Daring maneuver: A crane-like setup designed to get Curiosity safely to the Martian surface.

In addition to instruments for recording the weather or the cosmic radiation, CheMin and SAM are used particularly for the geological field research. Both experiments make it possible to accurately determine the composition of minerals. SAM measures the isotopic ratio of carbon and oxygen in a sample so that the researchers can draw conclusions about the geological history of the red planet. And more is yet to come: the ensemble of mass spectrometer, laser spectrometer and gas chromatograph can also “sniff” out organic substances and thereby find out whether the fundamental building bricks of life are present on Mars.

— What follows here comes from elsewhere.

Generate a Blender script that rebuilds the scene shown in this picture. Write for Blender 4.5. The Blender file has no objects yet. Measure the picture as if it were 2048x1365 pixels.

The choice of landing site is ideal for this: the Gale crater, named after the Australian astronomer Walter F. Gale (1865 to 1945), lies in the Elysium volcanic region and was formed at least three billion years ago in a meteorite impact. Its central mountain, Aeolus Mons, towers up to five kilometres into the sky and consists of layered rock. It is obvious that erosion processes such as wind, maybe even flowing water, were at work here and have left their mark on the ground.

Curiosity is to land at the foot of the mountain. On the pictures taken by other space probes the region appears flat. Nevertheless, the scientists hope for fascinating insights and views. Over the next two years the rover will travel around two dozen kilometres. And - if it remains in good health – it will also climb the mountain. Mars research would then have reached its peak in the truest sense of the word.